Voice using the microphone from a few calls was excellent (as my family can all attest to!) Noise reduction takes some of the sharp edge off what the microphone picks up and the “Sidetone” settings of Off, low medium and high let you hear what you’re saying as part of the audio that comes in via the headphones or not as you wish.

It’s been ages since I had a pair of open headphones but now I’m remembering why I loved them in the past. Audio just sounds more… right somehow. There are downsides of course. Sound filters in from the real world and if you’re sitting next to someone, they’re also going to be able to hear what you’re listening to but in terms of audio quality.

So to the final point that is incredibly important for any gaming headset, comfort. Wearing headphones for an extended session can be a pain even if the sound is excellent should the manufacturer not do a good job here. Thankfully, Sennheiser have done. I need them at the extreme level of reach to fit my head and was a bit worried as some headphones I’ve work like that can be too tight but Sennheiser have put some sliders in the headband which stiffen up or loosen the contact pressure of the headphones on your head so they’re easy to adjust and comfortable for probably most head sizes. The other good thing is the material on the pads isn’t too hot or sweat inducing, as well as the open nature helping to cool inside a bit.

A braided cable would have been nice but realistically isn’t that big a deal.

Wrapping Up

So I’m in a slightly difficult spot. These are excellent headphones and deliver stereo audio in a way that no gamer brand I’ve ever tried could ever hope to deliver. They’re also extremely capable for in game audio and comparably priced to flagship headsets from gamer companies that make audio products tuned explicitly for as much bass as they can possibly thump into an eardrum. So as a gamer, I love these headphones and would part with my hard earned for them without question. My difficulty arises in that I also know what Sennheiser is capable of having owned a lot of their non-gaming products over the years and I feel like they can do better than this.

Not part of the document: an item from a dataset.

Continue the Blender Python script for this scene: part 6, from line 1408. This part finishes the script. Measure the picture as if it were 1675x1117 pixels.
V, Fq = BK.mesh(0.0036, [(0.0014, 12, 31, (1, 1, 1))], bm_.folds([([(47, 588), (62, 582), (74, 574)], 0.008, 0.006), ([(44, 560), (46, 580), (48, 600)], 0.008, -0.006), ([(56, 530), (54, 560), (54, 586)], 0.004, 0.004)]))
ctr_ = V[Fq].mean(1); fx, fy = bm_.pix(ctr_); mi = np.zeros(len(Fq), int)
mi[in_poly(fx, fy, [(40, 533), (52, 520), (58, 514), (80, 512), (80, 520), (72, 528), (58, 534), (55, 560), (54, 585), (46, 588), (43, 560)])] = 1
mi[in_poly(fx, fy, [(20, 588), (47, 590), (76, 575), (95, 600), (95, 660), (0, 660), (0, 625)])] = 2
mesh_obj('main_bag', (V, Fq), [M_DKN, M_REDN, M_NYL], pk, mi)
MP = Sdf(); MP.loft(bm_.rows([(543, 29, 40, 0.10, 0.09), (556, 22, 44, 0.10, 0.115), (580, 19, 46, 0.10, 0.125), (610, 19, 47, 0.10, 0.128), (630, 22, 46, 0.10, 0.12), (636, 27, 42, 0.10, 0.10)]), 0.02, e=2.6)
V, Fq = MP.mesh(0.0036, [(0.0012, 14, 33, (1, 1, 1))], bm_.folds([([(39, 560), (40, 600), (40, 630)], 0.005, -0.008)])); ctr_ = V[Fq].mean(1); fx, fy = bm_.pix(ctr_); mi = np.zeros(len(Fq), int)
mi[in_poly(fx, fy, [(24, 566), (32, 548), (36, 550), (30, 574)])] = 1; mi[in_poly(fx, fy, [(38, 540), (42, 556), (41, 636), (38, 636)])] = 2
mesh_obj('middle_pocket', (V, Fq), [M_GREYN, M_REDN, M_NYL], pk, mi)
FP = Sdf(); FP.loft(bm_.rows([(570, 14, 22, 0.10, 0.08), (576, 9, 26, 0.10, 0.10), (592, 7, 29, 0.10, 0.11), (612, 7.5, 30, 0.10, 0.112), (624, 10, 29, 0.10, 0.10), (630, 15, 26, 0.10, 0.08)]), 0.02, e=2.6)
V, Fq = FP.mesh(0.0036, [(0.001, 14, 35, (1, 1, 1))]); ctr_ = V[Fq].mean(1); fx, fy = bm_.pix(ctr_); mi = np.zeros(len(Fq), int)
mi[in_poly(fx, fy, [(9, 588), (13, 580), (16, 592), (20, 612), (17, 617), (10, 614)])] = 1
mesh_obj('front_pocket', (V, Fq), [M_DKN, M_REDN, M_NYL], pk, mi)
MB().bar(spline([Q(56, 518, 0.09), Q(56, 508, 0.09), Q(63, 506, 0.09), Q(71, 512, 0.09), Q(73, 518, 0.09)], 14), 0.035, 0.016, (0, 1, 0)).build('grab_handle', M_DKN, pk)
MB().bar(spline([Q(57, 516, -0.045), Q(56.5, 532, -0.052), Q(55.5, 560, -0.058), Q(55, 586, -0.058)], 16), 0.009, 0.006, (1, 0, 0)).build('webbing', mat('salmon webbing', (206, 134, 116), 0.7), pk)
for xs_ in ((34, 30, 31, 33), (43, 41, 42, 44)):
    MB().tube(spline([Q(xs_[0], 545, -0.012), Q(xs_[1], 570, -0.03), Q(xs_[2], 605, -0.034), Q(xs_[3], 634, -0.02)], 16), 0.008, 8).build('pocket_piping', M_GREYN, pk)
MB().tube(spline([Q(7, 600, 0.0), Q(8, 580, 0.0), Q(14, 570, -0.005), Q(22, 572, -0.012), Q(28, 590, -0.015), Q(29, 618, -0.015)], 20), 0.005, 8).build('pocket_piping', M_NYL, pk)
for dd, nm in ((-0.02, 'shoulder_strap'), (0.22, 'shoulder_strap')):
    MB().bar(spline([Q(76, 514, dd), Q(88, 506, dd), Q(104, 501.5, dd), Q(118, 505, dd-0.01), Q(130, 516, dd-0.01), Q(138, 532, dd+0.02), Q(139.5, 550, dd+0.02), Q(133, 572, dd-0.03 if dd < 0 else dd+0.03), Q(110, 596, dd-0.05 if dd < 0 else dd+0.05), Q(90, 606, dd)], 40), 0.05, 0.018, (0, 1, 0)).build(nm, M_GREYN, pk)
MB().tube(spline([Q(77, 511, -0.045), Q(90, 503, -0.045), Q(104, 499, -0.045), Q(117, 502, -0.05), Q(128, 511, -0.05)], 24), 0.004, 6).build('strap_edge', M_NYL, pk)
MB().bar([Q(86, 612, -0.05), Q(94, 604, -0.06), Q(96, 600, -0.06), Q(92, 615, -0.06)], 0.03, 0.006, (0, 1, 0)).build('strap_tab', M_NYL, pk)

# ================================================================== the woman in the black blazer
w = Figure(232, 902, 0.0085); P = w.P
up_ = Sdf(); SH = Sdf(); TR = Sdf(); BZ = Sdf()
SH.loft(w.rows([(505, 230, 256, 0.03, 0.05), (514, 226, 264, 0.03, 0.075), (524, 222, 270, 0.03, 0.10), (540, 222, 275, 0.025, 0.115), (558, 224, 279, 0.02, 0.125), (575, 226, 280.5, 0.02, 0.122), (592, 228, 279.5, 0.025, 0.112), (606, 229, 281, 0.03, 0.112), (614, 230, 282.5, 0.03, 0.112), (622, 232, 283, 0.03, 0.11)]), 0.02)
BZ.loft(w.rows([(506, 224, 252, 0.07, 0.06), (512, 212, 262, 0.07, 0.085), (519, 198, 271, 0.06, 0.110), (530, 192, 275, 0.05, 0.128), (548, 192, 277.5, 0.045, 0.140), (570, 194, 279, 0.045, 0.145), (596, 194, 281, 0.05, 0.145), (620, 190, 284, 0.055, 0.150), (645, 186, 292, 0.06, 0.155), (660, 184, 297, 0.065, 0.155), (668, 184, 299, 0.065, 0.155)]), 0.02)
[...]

At the same time, it’s also a question of what kind of price point the market will bear. $250/£220/€250 is a reasonable amount of cash for a lot of people but I’m willing to bet that Sennheiser can do more in the gamer space, charge more for it and still shift units. It’s perhaps unfair of me to hold Sennheiser to a higher standard because they’re Sennheiser but at the same time, you can see a car magazine that gives a Ferrari 9/10 and will also give a Prius 9/10. Horses for courses is an appropriate phrase and nobody is expecting a Ferrari to return Prius MPG or a Prius to do 0-62 in 3 seconds.

As such, the GSP 550 earns a thoroughly deserved Recommended award from me but with an 8/10 to go with it. I know Sennheiser can do more than this and I completely hope they will. Gamers deserve it.

Wccftech Rating

An excellent gaming headset, just as at home listening to stereo music or 7.1 mix surround.

  • Excellent stereo music reproduction
  • Excellent in game positional audio
  • High build quality
  • Mic turn off if pushed up
  • Built in volume
  • Replaceable pads, cable
  • Open backed
  • Adjustable tightness
  • Intuitive software
  • Software could have more tuning capability
  • We KNOW Sennheiser can do better (hello Orpheus Gaming Edition?)